WRITTEN EXERCISE: List each line in which the string "were" appears.

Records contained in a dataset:
┄┄┄┄┄┄┄┄┄┄

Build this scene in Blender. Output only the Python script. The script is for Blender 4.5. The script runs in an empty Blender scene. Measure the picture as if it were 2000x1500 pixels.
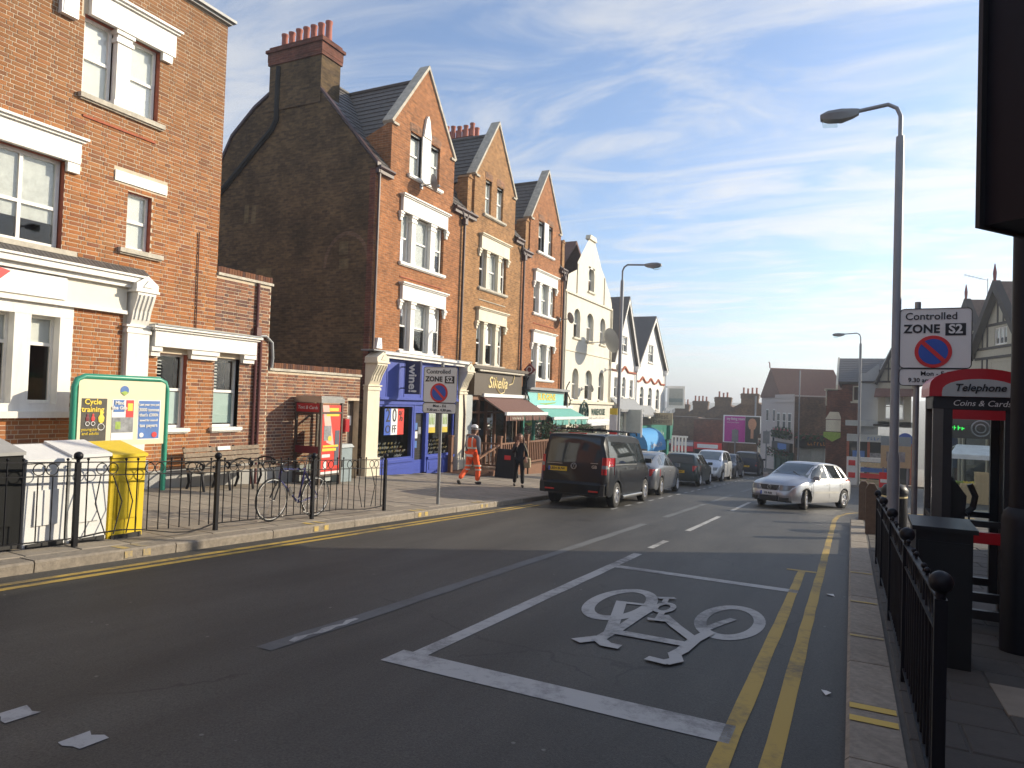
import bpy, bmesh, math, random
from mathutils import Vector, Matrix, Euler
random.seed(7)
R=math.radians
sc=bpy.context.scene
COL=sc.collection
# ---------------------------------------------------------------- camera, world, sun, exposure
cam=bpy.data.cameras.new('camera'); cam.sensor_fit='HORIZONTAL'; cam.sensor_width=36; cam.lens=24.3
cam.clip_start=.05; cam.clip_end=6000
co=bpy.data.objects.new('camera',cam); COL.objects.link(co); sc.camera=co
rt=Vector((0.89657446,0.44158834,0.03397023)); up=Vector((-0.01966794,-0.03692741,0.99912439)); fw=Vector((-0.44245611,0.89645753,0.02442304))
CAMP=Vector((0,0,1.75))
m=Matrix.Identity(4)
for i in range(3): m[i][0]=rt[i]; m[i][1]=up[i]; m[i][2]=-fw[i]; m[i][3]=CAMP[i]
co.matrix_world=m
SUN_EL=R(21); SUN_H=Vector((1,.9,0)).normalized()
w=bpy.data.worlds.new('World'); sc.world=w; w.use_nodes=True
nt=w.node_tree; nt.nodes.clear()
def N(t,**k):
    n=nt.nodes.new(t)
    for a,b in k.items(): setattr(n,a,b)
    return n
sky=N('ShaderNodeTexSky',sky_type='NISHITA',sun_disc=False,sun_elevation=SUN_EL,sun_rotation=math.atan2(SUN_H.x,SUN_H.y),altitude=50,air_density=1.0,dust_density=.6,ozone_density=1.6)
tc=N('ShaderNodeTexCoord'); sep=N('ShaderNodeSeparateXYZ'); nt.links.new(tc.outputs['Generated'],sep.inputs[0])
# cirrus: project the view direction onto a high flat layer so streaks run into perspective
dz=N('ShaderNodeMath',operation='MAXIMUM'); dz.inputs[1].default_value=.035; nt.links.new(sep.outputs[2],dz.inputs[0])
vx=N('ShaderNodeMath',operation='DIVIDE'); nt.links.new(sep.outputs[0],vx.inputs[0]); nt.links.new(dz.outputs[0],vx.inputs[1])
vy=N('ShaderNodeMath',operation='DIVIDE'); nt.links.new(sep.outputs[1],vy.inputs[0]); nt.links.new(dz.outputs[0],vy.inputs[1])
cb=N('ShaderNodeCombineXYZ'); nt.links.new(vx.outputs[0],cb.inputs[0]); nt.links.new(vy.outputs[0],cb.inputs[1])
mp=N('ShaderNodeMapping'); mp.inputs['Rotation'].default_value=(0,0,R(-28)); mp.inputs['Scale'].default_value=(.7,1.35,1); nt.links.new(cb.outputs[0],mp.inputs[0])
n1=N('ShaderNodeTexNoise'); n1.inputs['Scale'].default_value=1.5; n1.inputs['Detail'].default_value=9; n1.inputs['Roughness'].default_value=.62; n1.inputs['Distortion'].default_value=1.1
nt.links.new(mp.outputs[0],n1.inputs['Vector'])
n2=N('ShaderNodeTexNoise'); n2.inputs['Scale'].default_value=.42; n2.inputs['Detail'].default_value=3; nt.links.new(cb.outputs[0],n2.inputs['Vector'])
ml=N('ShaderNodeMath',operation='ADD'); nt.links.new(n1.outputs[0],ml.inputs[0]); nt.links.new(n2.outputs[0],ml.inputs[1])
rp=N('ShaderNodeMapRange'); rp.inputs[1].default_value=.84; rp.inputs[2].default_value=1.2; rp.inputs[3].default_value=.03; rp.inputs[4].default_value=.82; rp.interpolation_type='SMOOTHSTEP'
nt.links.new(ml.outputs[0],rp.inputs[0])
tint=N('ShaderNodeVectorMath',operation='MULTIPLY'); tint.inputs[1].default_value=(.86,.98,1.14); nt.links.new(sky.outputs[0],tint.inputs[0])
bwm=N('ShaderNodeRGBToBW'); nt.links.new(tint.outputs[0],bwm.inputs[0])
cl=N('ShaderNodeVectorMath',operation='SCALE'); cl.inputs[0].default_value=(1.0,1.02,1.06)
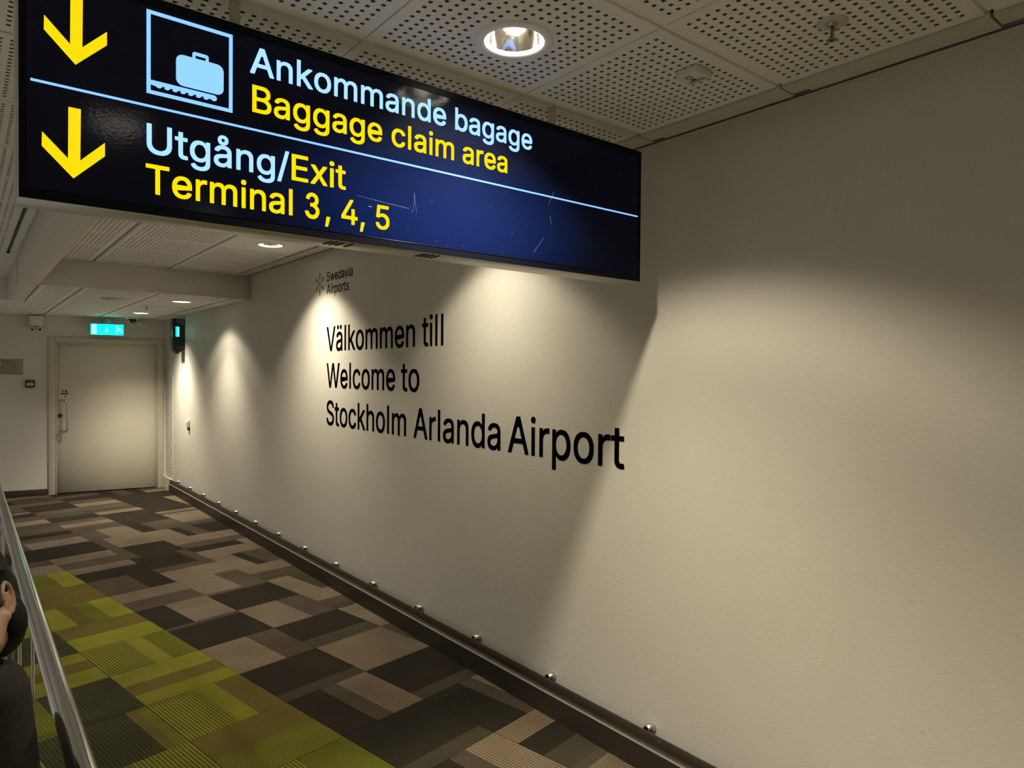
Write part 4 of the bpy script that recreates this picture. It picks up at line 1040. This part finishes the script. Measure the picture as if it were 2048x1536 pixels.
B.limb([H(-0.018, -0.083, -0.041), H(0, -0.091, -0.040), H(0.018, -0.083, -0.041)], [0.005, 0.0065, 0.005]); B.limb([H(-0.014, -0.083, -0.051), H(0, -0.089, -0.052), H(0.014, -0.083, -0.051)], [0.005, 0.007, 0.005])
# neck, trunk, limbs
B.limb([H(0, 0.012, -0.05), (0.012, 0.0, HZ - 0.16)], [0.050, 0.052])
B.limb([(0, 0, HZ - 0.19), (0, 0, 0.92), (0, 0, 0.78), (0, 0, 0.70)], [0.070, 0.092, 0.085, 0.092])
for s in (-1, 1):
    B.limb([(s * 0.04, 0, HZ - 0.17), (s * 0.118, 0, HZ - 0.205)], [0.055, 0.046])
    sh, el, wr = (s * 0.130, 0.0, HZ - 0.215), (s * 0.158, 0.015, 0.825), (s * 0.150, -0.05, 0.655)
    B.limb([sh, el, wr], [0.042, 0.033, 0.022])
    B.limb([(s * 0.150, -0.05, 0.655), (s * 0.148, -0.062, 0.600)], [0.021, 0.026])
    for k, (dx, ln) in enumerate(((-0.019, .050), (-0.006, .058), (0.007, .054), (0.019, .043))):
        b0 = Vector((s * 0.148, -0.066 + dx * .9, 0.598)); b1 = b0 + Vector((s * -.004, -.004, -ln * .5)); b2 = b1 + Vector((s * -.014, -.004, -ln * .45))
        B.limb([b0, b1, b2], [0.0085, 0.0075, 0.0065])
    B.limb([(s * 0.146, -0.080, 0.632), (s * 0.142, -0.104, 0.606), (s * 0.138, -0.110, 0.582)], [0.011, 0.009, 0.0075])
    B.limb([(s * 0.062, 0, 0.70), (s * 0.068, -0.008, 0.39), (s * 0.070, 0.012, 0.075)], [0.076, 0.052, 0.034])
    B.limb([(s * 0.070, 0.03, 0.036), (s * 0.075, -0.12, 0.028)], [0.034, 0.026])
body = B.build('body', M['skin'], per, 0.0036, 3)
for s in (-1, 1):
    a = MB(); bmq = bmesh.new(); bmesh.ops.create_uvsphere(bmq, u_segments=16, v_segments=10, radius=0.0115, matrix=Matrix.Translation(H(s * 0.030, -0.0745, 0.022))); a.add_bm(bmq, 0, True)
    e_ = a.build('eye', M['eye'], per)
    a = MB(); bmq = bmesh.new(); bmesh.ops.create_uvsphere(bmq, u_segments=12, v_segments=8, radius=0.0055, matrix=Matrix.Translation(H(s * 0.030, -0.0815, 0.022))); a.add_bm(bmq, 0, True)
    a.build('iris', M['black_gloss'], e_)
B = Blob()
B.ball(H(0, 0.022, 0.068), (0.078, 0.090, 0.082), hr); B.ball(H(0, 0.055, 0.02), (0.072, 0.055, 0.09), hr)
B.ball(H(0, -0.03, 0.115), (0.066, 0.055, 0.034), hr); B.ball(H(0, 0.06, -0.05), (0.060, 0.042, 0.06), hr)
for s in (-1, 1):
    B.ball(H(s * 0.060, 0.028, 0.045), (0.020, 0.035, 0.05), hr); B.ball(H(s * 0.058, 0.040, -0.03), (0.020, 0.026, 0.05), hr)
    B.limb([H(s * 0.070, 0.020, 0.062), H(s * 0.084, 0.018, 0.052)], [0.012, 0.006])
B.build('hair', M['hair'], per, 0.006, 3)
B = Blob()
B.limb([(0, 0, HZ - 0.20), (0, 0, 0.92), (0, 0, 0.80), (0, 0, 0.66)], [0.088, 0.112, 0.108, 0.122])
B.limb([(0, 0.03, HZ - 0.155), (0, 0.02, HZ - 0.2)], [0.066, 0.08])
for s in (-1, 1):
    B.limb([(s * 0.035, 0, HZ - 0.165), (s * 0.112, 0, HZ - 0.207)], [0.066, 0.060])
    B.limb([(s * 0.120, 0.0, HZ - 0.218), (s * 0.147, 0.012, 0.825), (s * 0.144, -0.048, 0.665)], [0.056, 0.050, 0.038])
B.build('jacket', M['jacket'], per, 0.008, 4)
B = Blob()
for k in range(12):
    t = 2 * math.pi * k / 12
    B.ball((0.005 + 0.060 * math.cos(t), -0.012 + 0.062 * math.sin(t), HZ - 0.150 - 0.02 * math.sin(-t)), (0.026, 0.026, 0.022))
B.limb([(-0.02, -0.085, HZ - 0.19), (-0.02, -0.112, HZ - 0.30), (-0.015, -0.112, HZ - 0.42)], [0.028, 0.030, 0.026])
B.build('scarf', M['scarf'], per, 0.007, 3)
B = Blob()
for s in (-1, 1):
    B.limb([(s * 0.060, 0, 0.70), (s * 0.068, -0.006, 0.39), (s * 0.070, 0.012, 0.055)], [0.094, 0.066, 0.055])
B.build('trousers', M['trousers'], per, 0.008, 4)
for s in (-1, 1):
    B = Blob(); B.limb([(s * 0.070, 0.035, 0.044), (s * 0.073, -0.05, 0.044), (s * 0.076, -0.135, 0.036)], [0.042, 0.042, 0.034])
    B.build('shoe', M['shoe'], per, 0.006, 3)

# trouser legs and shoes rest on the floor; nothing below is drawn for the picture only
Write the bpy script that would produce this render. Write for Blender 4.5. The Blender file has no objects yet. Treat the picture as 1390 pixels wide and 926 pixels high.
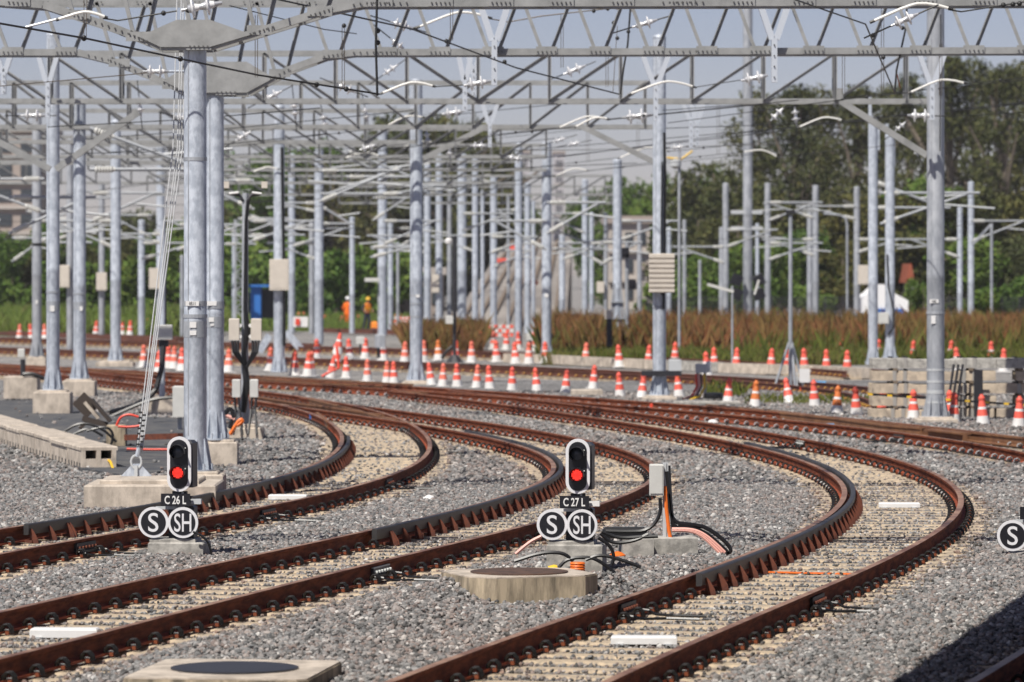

┄┄┄┄┄┄┄┄┄┄

TASK RESPONSE:
Build this scene in Blender. Output only the Python script. The script is for Blender 4.5. The script runs in an empty Blender scene. Measure the picture as if it were 2000x1500 pixels.
Write part 4 of the bpy script that recreates this picture. It picks up at line 1040. This part finishes the script. Measure the picture as if it were 2048x1536 pixels.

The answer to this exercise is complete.